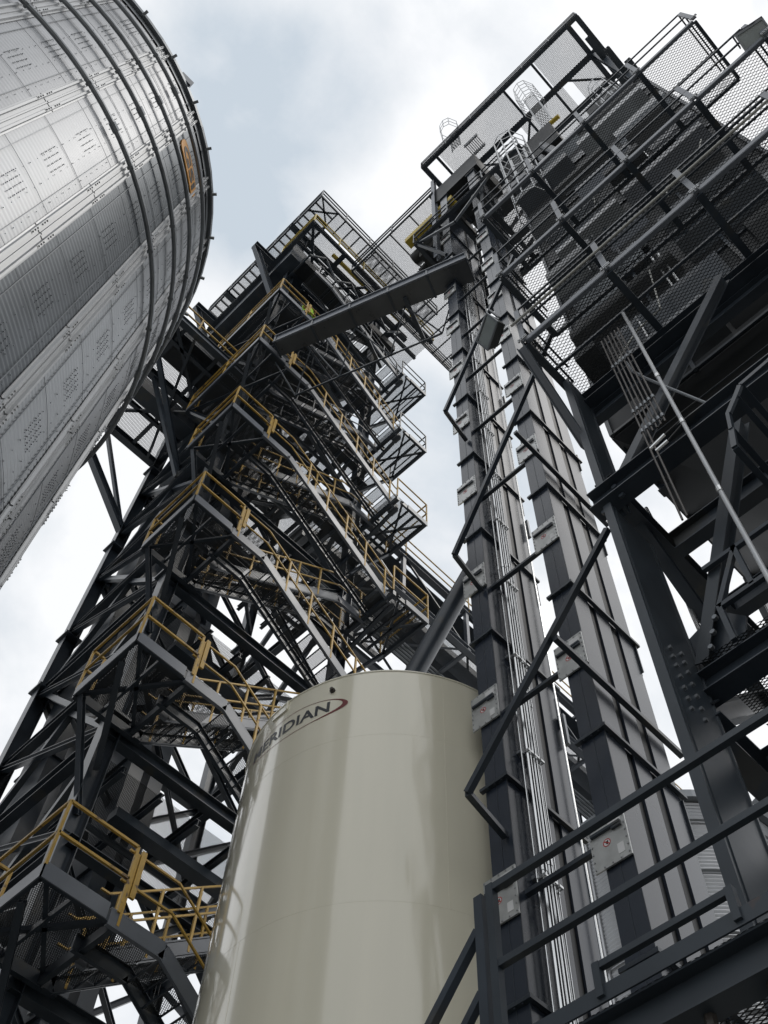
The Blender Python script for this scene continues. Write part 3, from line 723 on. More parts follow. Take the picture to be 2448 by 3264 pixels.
# floodlights
def flood(p, yaw, lab, pitch=-35):
    t = thing('floodlight', lab, 'floodlight', p, None)
    def f(b):
        b.add([(-.10, -.2, -.13), (.10, -.26, -.17), (.10, .26, -.17), (-.10, .2, -.13), (-.10, -.2, .13), (.10, -.26, .17), (.10, .26, .17), (-.10, .2, .13)], [(0, 3, 2, 1), (4, 5, 6, 7), (0, 1, 5, 4), (1, 2, 6, 5), (2, 3, 7, 6), (3, 0, 4, 7)])
    h = one(f, 'housing', 'gun'); l = one(lambda b: b.box((.102, -.24, -.15), (.115, .24, .15)), 'lens', 'glass'); fr_ = one(lambda b: (b.box((.1, -.27, -.18), (.13, .27, -.15)), b.box((.1, -.27, .15), (.13, .27, .18)), b.box((.1, -.27, -.15), (.13, -.24, .15)), b.box((.1, .24, -.15), (.13, .27, .15))), 'lens_frame', 'galvd')
    br = one(lambda b: (b.box((-.03, -.29, -.02), (.03, -.27, .25)), b.box((-.03, .27, -.02), (.03, .29, .25)), b.box((-.03, -.29, .25), (.03, .29, .27))), 'bracket', 'steel')
    for o in (h, l, fr_, br): o.parent = t
    t.rotation_euler = (0, R(-pitch), R(yaw)); t.scale = (.72, .72, .72)
    return t
flood((3.62, 2.22, CZ+12.25), 150, 'dark box floodlight hanging at the left end of the lowest walkway', -30)
flood((3.80, -2.35, CZ+15.0), 190, 'floodlight with pale glass at the upper right edge of the picture', -50)

# ------------------------------------------------------------------ head platform over the legs (top right)
ZH = CZ+45.3
hp = thing('head_platform', 'topmost long mesh platform over the elevator legs, upper right', 'platform', (6, 5.6, ZH))
HX0, HX1, HY0, HY1 = 6.0, 9.6, -2.68, 5.62
def hdeck(b):
    # deck bays, leaving hatch openings
    ys = [5.28, 4.9, 1.2, -.1, -2.2, -2.55]
    for (x0, x1, y0, y1) in ((6.1, 7.45, 1.25, 4.75), (6.1, 7.45, -2.05, -.35), (7.6, 8.6, 2.9, 4.4), (7.6, 8.7, -.6, 1.6), (7.6, 9.0, -2.2, -1.0), (8.8, 9.5, 2.2, 5.2), (8.9, 9.5, -1.5, 1.4)):
        b.quad((x0, y0, ZH), (x1, y0, ZH), (x1, y1, ZH), (x0, y1, ZH))
one(hdeck, 'deck', 'meshb', hp)
def hb(b):
    for x in (6.05, 7.52, 8.75, 9.55): b.ibeam((x, HY0, ZH-.12), (x, HY1, ZH-.12), .16 if x < 7 else .22, .22)
    for y in (5.52, 4.85, 1.2, -.25, -2.15, -2.6): b.ibeam((6.05, y, ZH-.12), (9.55, y, ZH-.12), .2 if abs(y-1.5) > 3.5 else .1, .2)
    b.bar((7.52, 3.9, ZH-.15), (8.75, 2.4, ZH-.15), .09); b.bar((7.52, 1.0, ZH-.15), (8.75, 2.2, ZH-.15), .09); b.bar((7.52, -.8, ZH-.15), (8.75, -2.2, ZH-.15), .09)
one(hb, 'beam', 'steel', hp)
one(lambda b: rail_fn(b, [(6.0, HY1, ZH), (6.0, HY0, ZH), (9.6, HY0, ZH)], 1.07, 2, .018, 1.4), 'handrail', 'steel', hp)
one(lambda b: rail_fn(b, [(6.0, HY1, ZH), (9.6, HY1, ZH)], 1.07, 2, .018, 1.4), 'handrail', 'steel', hp)
# support tower below the head platform
hs = thing('head_support_frame', 'dark beams and braces carrying the head platform above the dryer', 'steel frame', (7, 2, CZ+26))
for x, y in ((9.2, 5.7), (9.2, -2.3), (7.6, -2.3)): one(lambda b: b.ibeam((x, y, CZ+(34 if y > 5 else 26)), (x, y, ZH-.25), .25, .25, (1, 0, 0)), 'column', 'steel', hs)
one(lambda b: b.ibeam((6.72, 5.62, CZ+33), (6.72, 5.62, ZH-.25), .16, .16, (1, 0, 0)), 'column', 'grey', hs)
for z in (34, 38, 42.5):
    one(lambda b: (b.ibeam((9.2, 5.7, CZ+z), (9.2, -2.3, CZ+z), .2, .25), b.ibeam((6.6, 5.7, CZ+z), (9.2, 5.7, CZ+z), .2, .25), b.ibeam((6.5, -2.3, CZ+z), (9.2, -2.3, CZ+z), .2, .25)), 'beam', 'steel', hs)
for z0, z1 in ((34, 38), (38, 42.5)):
    one(lambda b: (b.bar((9.2, 5.7, CZ+z0), (9.2, 1.7, CZ+z1), .12), b.bar((9.2, 1.7, CZ+z1), (9.2, -2.3, CZ+z0), .12)), 'brace', 'steel', hs)
hd = thing('drive_house', 'dark boxy elevator head with drive housings under the head platform', 'elevator head', (7, 4.4, CZ+40))
one(lambda b: (b.box((6.75, 3.5, CZ+41), (8.3, 5.6, CZ+43.2)), b.tube([(7.5, 3.6, CZ+43.2), (7.5, 5.5, CZ+43.2)], .7, 18)), 'housing', 'steelm', hd)
one(lambda b: (b.box((7.7, .6, CZ+39), (9.2, 3.0, CZ+42.2)), b.box((7.9, -1.9, CZ+36), (8.9, -.6, CZ+40)), b.box((7.9, .8, CZ+29), (8.9, 2.0, CZ+38))), 'distributor', 'steelm', hd)
one(lambda b: [b.tube([(7.0+k*.4, .2+k*.5, CZ+27.5), (7.4+k*.3, 1.2+.3*k, CZ+38)], .14, 10) for k in range(4)], 'downspout', 'steel', hd, smooth=True)
one(lambda b: (b.tube([(7.9, .2, CZ+42.6), (7.9, 1.1, CZ+42.8)], .09, 12)), 'belt_guard', 'yellow2', hd, smooth=True)

def cage(x, y, z0, z1, lab, ax_=(-1, 0), r=.38, m='galvb', hoops=.9):
    t = thing('caged_ladder', lab, 'ladder', (x, y, z0), 'galvanized caged ladders')
    nx, ny = ax_; tx, ty = -ny, nx
    def ld(b):
        for s_ in (-1, 1): b.bar((x+tx*s_*.22, y+ty*s_*.22, z0), (x+tx*s_*.22, y+ty*s_*.22, z1), .06, .025, (nx, ny, 0))
        z = z0+.2
        while z < z1: b.tube([(x-tx*.22, y-ty*.22, z), (x+tx*.22, y+ty*.22, z)], .014, 5); z += .3
    one(ld, 'ladder', m, t)
    def hp_(b):
        zb_ = z0+2.1 if z1-z0 > 3 else z0
        pts = [(tx*.3+nx*0, ty*.3), (tx*.42+nx*.3, ty*.42+ny*.3), (tx*.25+nx*.66, ty*.25+ny*.66), (nx*.74, ny*.74), (-tx*.25+nx*.66, -ty*.25+ny*.66), (-tx*.42+nx*.3, -ty*.42+ny*.3), (-tx*.3, -ty*.3)]
        z = zb_
        while z <= z1+.01:
            P = [V((x+a, y+c, z)) for a, c in pts]
            for a, c in zip(P, P[1:]): b.bar(a, c, .014, .06)
            z += hoops
        for a, c in pts[1:-1]: b.bar((x+a, y+c, zb_), (x+a, y+c, z-hoops), .03, .014)
    one(hp_, 'cage', m, t)
    return t
cage(5.35, 1.55, CZ+19.5, CZ+29.0, 'bright caged ladder rising above the third dryer walkway')
cage(6.9, .62, ZH-7.5, ZH-.3, 'caged ladder seen through the hatch opening of the head platform')
cage(7.9, -1.4, CZ+30, ZH-6, 'lower pale ladder against the dark head frame near the platform end')
cage(6.45, 4.05, ZH+.1, ZH+4.6, 'slender wire caged ladder standing above the head platform against the sky', m='galvd')
ac = thing('air_unit', 'small louvred box hanging under the head platform deck', 'vent unit', (6.7, 3.3, ZH-.6))
one(lambda b: (b.box((6.55, 3.05, ZH-.55), (6.6, 3.75, ZH-.1)), b.box((7.05, 3.05, ZH-.55), (7.1, 3.75, ZH-.1)), [b.box((6.6, 3.08+k*.085, ZH-.5), (7.05, 3.11+k*.085, ZH-.45)) for k in range(8)]), 'louvre_frame', 'galvd', ac)

ZL = CZ+34.5
lp = thing('leg_service_platform', 'dark service platform wrapped round the elevator legs just above the slanting boxed conveyor', 'platform', (6.2, 6.0, ZL))
one(lambda b: (b.quad((6.15, 1.6, ZL), (6.78, 1.6, ZL), (6.78, 6.1, ZL), (6.15, 6.1, ZL)), b.quad((8.16, 1.6, ZL), (9.3, 1.6, ZL), (9.3, 6.1, ZL), (8.16, 6.1, ZL)), b.quad((6.78, 5.42, ZL), (8.16, 5.42, ZL), (8.16, 6.1, ZL), (6.78, 6.1, ZL)), b.quad((6.78, 1.6, ZL), (8.16, 1.6, ZL), (8.16, 3.66, ZL), (6.78, 3.66, ZL))), 'deck', 'meshs', lp)
one(lambda b: ([b.ibeam((6.15, y, ZL-.12), (9.3, y, ZL-.12), .14, .2) for y in (6.05, 4.55, 3.55, 2.6, 1.65)]+[b.ibeam((x, 1.6, ZL-.14), (x, 6.1, ZL-.14), .14, .22) for x in (6.2, 8.3, 9.25)]), 'beam', 'steel', lp)
one(lambda b: (b.bar((6.2, 6.0, ZL-.2), (6.78, 5.3, ZL-1.8), .09), b.bar((6.2, 3.2, ZL-.2), (6.78, 3.8, ZL-1.8), .09), b.bar((6.2, 6.0, ZL-.15), (6.2, 4.4, ZL-1.9), .08), b.bar((6.2, 2.8, ZL-.15), (6.2, 4.4, ZL-1.9), .08)), 'knee_brace', 'steel', lp)
one(lambda b: rail_fn(b, [(8.2, 6.1, ZL), (6.13, 6.1, ZL), (6.13, 1.6, ZL)], 1.07, 1, .02, 1.4), 'handrail', 'steel', lp)

# ------------------------------------------------------------------ high catwalk between the head platform and the stair tower
ZC = CZ+43.3
cw = thing('high_catwalk', 'high pale mesh catwalk with railings joining head platform and stair tower', 'catwalk', (6.72, 7.8, ZC))
def cwd(b):
    b.quad((6.75, 5.65, ZC), (8.7, 5.65, ZC), (8.7, 10.3, ZC), (6.75, 10.3, ZC)); b.quad((8.7, 7.7, ZC), (12.9, 7.7, ZC), (12.9, 10.3, ZC), (8.7, 10.3, ZC))
one(cwd, 'deck', 'meshb', cw)
def cwb(b):
    for k in range(5): y = 5.9+k*1.1; b.bar((6.75, y, ZC-.06), (8.7, y, ZC-.06), .05, .1)
    for k in range(8): x = 8.7+k*.6; b.bar((x, 7.7, ZC-.06), (x, 10.3, ZC-.06), .04, .09)
    for y in (10.3, 7.7): b.bar((6.75 if y > 9 else 8.7, y, ZC-.07), (12.9, y, ZC-.07), .09, .16)
    b.bar((6.74, 5.65, ZC-.06), (6.74, 10.3, ZC-.06), .07, .14); b.bar((8.7, 5.65, ZC-.07), (8.7, 10.3, ZC-.07), .08, .16)
    b.bar((12.9, 7.7, ZC-.07), (12.9, 10.3, ZC-.07), .08, .16)
    b.bar((7.5, 10.3, ZC-.35), (12.9, 10.3, ZC-.35), .06, .06)
one(cwb, 'joist', 'steel', cw)
one(lambda b: rail_fn(b, [(6.72, 5.65, ZC), (6.72, 10.3, ZC)], 1.07, 1, .028, 2.2), 'handrail', 'steel', cw)
one(lambda b: rail_fn(b, [(6.9, 10.32, ZC), (12.9, 10.32, ZC)], 1.07, 2, .022, 1.5), 'handrail', 'steel', cw)
yg = thing('drive_guard', 'long faded yellow guard over a dark drive, under the high catwalk', 'drive guard', (7.0, 6.3, CZ+40))
one(lambda b: (b.box((6.85, 4.9, CZ+40.0), (7.2, 7.3, CZ+40.5))), 'guard', 'yellow2', yg)
dv = thing('conveyor_drive', 'dark gearbox and motor lying beside the yellow guard', 'conveyor drive', (7.7, 6, CZ+39.5))
def dvf(b):
    b.box((7.45, 5.0, CZ+39.0), (8.3, 7.1, CZ+39.6)); b.tube([(7.6, 6.2, CZ+39.9), (7.6, 7.5, CZ+39.9)], .28, 12); b.tube([(7.75, 5.2, CZ+39.9), (7.2, 5.2, CZ+39.9)], .26, 12); b.tube([(8.0, 7.1, CZ+39.6), (8.0, 7.5, CZ+39.4)], .16, 10)
one(dvf, 'gearbox', 'gun', dv, smooth=True)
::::
Search the listing for the word "picture" and return each line that holds it.

The Blender Python script for this scene continues. Write part 3, from line 723 on. More parts follow. Take the picture to be 2448 by 3264 pixels.
flood((3.80, -2.35, CZ+15.0), 190, 'floodlight with pale glass at the upper right edge of the picture', -50)